OXFORDSHIRE teachers have pledged to lobby headteachers, governors and parents in the county in a bid to scrap national curriculum tests for primary school pupils.

If the tests are not abolished, members of the National Union of Teachers say they will boycott next year’s exams.

At the NUT’s annual conference in Cardiff yesterday, teachers voted to campaign to scrap Standard Assessment Tests for seven- and 11-year-old pupils by May next year and to replace the exams with a system based on assessment by teachers.

The National Association of Head Teachers will debate an identical motion at its conference next month.

Gawain Little, president of the Oxfordshire branch of the NUT and a delegate to the conference, said: “SATs are an ineffective, destructive and educationally unsound practice.

“Education must put the needs of children first. These assessments are bad for education and bad for children.”

NUT member Chris Blakey, a teacher at an Abingdon school, called on teachers to begin building support for the campaign in preparation for next year.

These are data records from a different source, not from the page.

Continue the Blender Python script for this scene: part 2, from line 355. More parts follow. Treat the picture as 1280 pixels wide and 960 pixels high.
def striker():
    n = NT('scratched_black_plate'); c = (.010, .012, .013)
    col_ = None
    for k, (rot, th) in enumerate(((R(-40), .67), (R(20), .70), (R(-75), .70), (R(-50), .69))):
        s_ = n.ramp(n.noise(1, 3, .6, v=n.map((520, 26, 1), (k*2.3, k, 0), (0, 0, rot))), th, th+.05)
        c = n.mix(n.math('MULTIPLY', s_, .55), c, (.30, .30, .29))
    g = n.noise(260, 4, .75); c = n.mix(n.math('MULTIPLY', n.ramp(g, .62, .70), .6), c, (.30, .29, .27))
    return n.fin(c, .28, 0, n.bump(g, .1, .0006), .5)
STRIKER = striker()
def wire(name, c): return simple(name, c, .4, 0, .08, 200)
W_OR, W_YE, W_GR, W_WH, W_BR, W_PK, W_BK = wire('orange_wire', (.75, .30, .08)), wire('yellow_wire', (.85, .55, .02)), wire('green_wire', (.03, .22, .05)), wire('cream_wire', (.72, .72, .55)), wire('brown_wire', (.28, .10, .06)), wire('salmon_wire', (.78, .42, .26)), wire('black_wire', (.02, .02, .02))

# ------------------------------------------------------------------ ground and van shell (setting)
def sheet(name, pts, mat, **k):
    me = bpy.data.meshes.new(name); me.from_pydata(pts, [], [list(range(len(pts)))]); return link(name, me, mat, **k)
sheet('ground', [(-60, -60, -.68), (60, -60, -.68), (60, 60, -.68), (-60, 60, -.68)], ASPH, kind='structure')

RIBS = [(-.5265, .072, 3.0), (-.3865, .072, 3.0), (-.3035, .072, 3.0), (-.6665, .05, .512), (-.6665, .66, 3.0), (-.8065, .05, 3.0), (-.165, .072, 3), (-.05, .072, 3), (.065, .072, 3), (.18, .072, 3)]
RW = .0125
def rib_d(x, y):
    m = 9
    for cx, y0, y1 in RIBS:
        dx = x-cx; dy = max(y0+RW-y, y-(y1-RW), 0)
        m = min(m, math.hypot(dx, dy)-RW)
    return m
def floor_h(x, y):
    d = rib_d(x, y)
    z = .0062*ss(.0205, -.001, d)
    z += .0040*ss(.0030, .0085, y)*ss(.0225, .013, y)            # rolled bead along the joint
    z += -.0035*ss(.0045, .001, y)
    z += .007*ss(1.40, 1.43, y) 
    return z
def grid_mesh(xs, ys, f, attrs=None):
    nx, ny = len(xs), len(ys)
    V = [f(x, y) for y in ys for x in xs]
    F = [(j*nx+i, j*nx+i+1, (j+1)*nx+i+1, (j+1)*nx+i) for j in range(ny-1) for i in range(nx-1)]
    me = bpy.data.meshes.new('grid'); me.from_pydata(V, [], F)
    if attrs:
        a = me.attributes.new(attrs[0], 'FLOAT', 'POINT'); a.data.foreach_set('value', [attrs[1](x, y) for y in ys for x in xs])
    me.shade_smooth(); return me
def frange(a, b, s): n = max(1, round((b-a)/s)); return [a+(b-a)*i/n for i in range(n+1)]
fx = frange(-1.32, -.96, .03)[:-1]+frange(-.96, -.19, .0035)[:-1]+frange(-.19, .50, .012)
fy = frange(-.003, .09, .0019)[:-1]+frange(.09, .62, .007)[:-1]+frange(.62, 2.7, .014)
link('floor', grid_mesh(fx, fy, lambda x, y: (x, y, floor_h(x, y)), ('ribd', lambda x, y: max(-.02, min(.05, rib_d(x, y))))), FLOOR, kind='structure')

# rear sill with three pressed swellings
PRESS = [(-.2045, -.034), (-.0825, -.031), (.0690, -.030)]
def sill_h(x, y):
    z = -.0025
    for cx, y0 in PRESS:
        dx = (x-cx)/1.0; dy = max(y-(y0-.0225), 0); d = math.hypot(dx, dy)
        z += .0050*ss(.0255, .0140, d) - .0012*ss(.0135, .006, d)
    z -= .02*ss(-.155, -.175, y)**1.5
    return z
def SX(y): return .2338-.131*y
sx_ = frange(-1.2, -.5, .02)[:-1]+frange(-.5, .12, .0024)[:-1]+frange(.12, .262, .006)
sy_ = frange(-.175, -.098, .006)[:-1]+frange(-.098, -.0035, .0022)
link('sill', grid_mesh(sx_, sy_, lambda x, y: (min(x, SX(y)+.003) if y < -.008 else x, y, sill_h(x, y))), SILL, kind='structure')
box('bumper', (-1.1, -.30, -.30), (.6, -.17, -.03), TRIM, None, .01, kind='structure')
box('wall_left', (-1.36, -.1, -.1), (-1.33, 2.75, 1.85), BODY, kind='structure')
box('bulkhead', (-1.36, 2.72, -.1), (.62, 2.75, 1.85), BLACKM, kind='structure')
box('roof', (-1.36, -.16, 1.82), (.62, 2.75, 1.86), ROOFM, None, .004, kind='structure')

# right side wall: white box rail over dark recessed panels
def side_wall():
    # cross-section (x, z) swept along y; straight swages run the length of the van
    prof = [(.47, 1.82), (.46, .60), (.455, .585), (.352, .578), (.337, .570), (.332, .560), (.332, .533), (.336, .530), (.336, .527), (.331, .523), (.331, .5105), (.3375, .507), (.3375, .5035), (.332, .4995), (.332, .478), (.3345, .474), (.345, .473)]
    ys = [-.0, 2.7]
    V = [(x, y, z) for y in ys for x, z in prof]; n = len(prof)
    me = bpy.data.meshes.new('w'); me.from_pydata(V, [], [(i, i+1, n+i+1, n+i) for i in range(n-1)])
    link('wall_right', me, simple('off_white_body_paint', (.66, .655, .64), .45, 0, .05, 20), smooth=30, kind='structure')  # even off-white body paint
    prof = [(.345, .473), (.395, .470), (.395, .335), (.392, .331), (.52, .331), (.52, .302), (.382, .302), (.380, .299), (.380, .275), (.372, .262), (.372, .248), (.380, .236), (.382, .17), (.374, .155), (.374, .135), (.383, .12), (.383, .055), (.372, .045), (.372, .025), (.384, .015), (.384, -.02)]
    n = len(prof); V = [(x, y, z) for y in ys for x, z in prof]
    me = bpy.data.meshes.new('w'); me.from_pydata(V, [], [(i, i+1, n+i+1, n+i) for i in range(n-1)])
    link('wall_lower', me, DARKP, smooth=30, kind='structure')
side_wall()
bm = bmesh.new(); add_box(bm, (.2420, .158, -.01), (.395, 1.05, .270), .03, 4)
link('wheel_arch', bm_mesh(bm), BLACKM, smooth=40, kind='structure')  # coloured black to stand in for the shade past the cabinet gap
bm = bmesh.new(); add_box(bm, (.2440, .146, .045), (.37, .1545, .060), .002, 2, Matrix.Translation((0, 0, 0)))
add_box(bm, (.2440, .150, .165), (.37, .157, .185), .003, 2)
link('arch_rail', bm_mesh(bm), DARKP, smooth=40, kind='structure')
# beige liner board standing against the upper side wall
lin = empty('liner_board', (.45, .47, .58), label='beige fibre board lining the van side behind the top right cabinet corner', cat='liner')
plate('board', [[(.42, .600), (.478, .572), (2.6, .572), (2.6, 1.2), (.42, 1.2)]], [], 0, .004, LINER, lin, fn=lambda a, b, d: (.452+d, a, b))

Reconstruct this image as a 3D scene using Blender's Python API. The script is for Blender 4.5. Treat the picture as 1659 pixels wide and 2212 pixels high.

He said: “Teachers must be trusted to carry out their professional responsibilities and assess the children they teach – it’s part of our core training.

“Education should be stimulating and liberating, not stale.”

The NUT will also ask its members to vote on whether to take industrial action if ministers refuse to scrap SATs. If the ballot, which is likely to take place in the autumn, is successful, it could mean teachers refuse to prepare for tests next year.

The Government said industrial action would be unlawful as teachers have a statutory duty to administer the tests.

Last October, the Government announced the end of SATs for 14-year-olds.